Set the listing down again exactly, please, apart from its pictures.

[start]

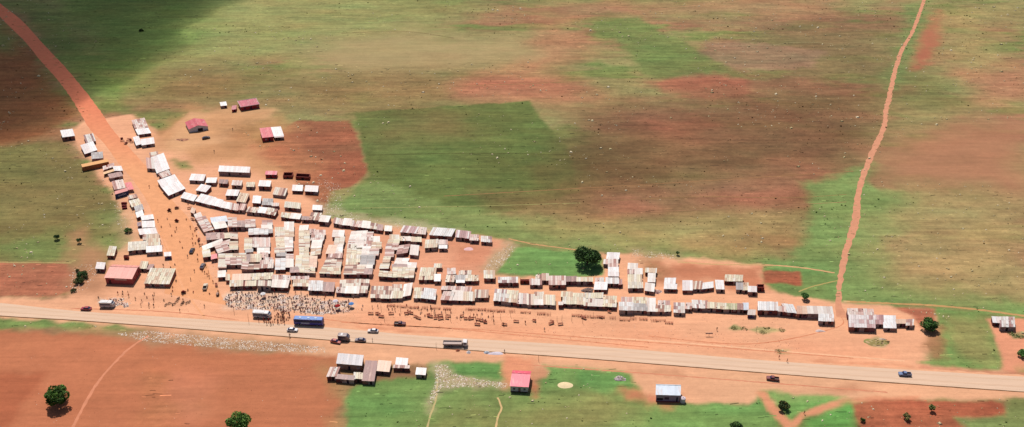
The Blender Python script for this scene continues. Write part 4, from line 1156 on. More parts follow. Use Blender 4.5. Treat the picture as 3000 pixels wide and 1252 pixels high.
mb = MB(); mb.box(2.5,2.6,-1.15,1.15,1.2,2.4,T((235,220,214))); mb.build('headboard', M_PAINT, tk)
tag(tk, 'white flatbed truck with long empty bed driving on the tarmac', 'truck')
# motorcycles, handcarts
def ring(mb, cx_, cz, r, y, t, col, n=14):
    pts = [(cx_+r*math.cos(2*math.pi*i/n), y, cz+r*math.sin(2*math.pi*i/n)) for i in range(n+1)]; mb.tube(pts, t, 5, col, 0, False)
def motorcycle(p, ang, label, group):
    root = empty('motorcycle', p, ang)
    for x in (.68,-.62):
        mb = MB(); ring(mb, x, .32, .28, 0, .055, (1,1,1)); mb.build('wheel', M_RUB, root)
    mb = MB(); mb.tube([(.68,0,.32),(.45,0,.95)], .035, 5, T((70,60,60))); mb.tube([(-.62,0,.32),(-.1,0,.42),(.25,0,.4),(.45,0,.8)], [.04,.13,.13,.05], 6, T((60,40,42))); mb.tube([(.5,0,.72),(.05,0,.8)], [.1,.16], 7, T((130,36,40))); mb.build('frame', M_CAR, root)
    mb = MB(); mb.tube([(.1,0,.82),(-.65,0,.86)], [.12,.10], 6, T((40,30,30))); mb.build('seat', M_RUB, root)
    mb = MB(); mb.tube([(.42,-.34,1.02),(.48,0,.98),(.42,.34,1.02)], .025, 5, T((80,70,70))); mb.build('handlebar', M_CAR, root)
    tag(root, label, 'motorcycle', group); return root
V3 = lambda x, y: G(230+x/6.44, 840+y/6.44)
mcs = [(1650,360),(1715,330),(1770,350),(1800,345),(1850,300),(1870,250),(1900,235),(1955,340),(1975,310),(2045,320),(2095,300)]
m0 = None
for i, (x, y) in enumerate(mcs):
    g_ = 'motorcycles parked at the open junction'
    if m0 is None: m0 = motorcycle(V3(x,y), 1.2, 'dark motorcycle in the parked rank on the open junction above the tarmac', g_); reg(m0)
    else:
        o = copy_tree(m0); o.location = V3(x,y); o.rotation_euler.z = 1.2+random.Random(i).uniform(-.7,.7)
def handcart(p, ang, lc, label):
    root = empty('handcart', p, ang)
    for s in (-1,1):
        mb = MB(); ring(mb, 0, .36, .33, s*.62, .04, (1,1,1)); mb.build('wheel', M_RUB, root)
    mb = MB(); mb.box(-1.0,1.0,-.55,.55,.5,.6,T((120,80,60))); mb.box(-1.0,1.0,-.55,-.5,.6,.85,T((120,80,60))); mb.box(-1.0,1.0,.5,.55,.6,.85,T((120,80,60))); mb.build('tray', M_WOOD, root)
    for s in (-1,1):
        mb = MB(); mb.tube([(1.0,s*.4,.6),(1.9,s*.3,.7)], .035, 5, T((110,76,56))); mb.build('handle', M_WOOD, root)
    mb = MB(); mb.tube([(-.8,0,.8),(0,0,1.15),(.8,0,.8)], [.3,.5,.3], 8, T(lc)); mb.build('load', M_CLOTH, root)
    tag(root, label, 'handcart')
handcart(G(518,612), .3, (236,160,130), 'handcart with orange load on the dirt road junction, topmost one')
handcart(G(496,619), 1.2, (120,50,50), 'handcart with dark red load on the dirt road left of the orange one')
handcart(G(518,650), -.4, (130,40,40), 'handcart with red load on the dirt road below the orange one')
handcart(G(538,860), .2, (150,60,60), 'handcart with dark load above the parked motorcycles')
handcart(G(638,866), 1.7, (240,200,180), 'handcart with pale load below the west corner of the front stalls')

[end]

> [TASK RESULT]
The Blender Python script for this scene continues. Write part 4, from line 1156 on. More parts follow. Use Blender 4.5. Treat the picture as 3000 pixels wide and 1252 pixels high.
mb = MB(); mb.box(2.5,2.6,-1.15,1.15,1.2,2.4,T((235,220,214))); mb.build('headboard', M_PAINT, tk)
tag(tk, 'white flatbed truck with long empty bed driving on the tarmac', 'truck')
# motorcycles, handcarts
def ring(mb, cx_, cz, r, y, t, col, n=14):
    pts = [(cx_+r*math.cos(2*math.pi*i/n), y, cz+r*math.sin(2*math.pi*i/n)) for i in range(n+1)]; mb.tube(pts, t, 5, col, 0, False)
def motorcycle(p, ang, label, group):
    root = empty('motorcycle', p, ang)
    for x in (.68,-.62):
        mb = MB(); ring(mb, x, .32, .28, 0, .055, (1,1,1)); mb.build('wheel', M_RUB, root)
    mb = MB(); mb.tube([(.68,0,.32),(.45,0,.95)], .035, 5, T((70,60,60))); mb.tube([(-.62,0,.32),(-.1,0,.42),(.25,0,.4),(.45,0,.8)], [.04,.13,.13,.05], 6, T((60,40,42))); mb.tube([(.5,0,.72),(.05,0,.8)], [.1,.16], 7, T((130,36,40))); mb.build('frame', M_CAR, root)
    mb = MB(); mb.tube([(.1,0,.82),(-.65,0,.86)], [.12,.10], 6, T((40,30,30))); mb.build('seat', M_RUB, root)
    mb = MB(); mb.tube([(.42,-.34,1.02),(.48,0,.98),(.42,.34,1.02)], .025, 5, T((80,70,70))); mb.build('handlebar', M_CAR, root)
    tag(root, label, 'motorcycle', group); return root
V3 = lambda x, y: G(230+x/6.44, 840+y/6.44)
mcs = [(1650,360),(1715,330),(1770,350),(1800,345),(1850,300),(1870,250),(1900,235),(1955,340),(1975,310),(2045,320),(2095,300)]
m0 = None
for i, (x, y) in enumerate(mcs):
    g_ = 'motorcycles parked at the open junction'
    if m0 is None: m0 = motorcycle(V3(x,y), 1.2, 'dark motorcycle in the parked rank on the open junction above the tarmac', g_); reg(m0)
    else:
        o = copy_tree(m0); o.location = V3(x,y); o.rotation_euler.z = 1.2+random.Random(i).uniform(-.7,.7)
def handcart(p, ang, lc, label):
    root = empty('handcart', p, ang)
    for s in (-1,1):
        mb = MB(); ring(mb, 0, .36, .33, s*.62, .04, (1,1,1)); mb.build('wheel', M_RUB, root)
    mb = MB(); mb.box(-1.0,1.0,-.55,.55,.5,.6,T((120,80,60))); mb.box(-1.0,1.0,-.55,-.5,.6,.85,T((120,80,60))); mb.box(-1.0,1.0,.5,.55,.6,.85,T((120,80,60))); mb.build('tray', M_WOOD, root)
    for s in (-1,1):
        mb = MB(); mb.tube([(1.0,s*.4,.6),(1.9,s*.3,.7)], .035, 5, T((110,76,56))); mb.build('handle', M_WOOD, root)
    mb = MB(); mb.tube([(-.8,0,.8),(0,0,1.15),(.8,0,.8)], [.3,.5,.3], 8, T(lc)); mb.build('load', M_CLOTH, root)
    tag(root, label, 'handcart')
handcart(G(518,612), .3, (236,160,130), 'handcart with orange load on the dirt road junction, topmost one')
handcart(G(496,619), 1.2, (120,50,50), 'handcart with dark red load on the dirt road left of the orange one')
handcart(G(518,650), -.4, (130,40,40), 'handcart with red load on the dirt road below the orange one')
handcart(G(538,860), .2, (150,60,60), 'handcart with dark load above the parked motorcycles')
handcart(G(638,866), 1.7, (240,200,180), 'handcart with pale load below the west corner of the front stalls')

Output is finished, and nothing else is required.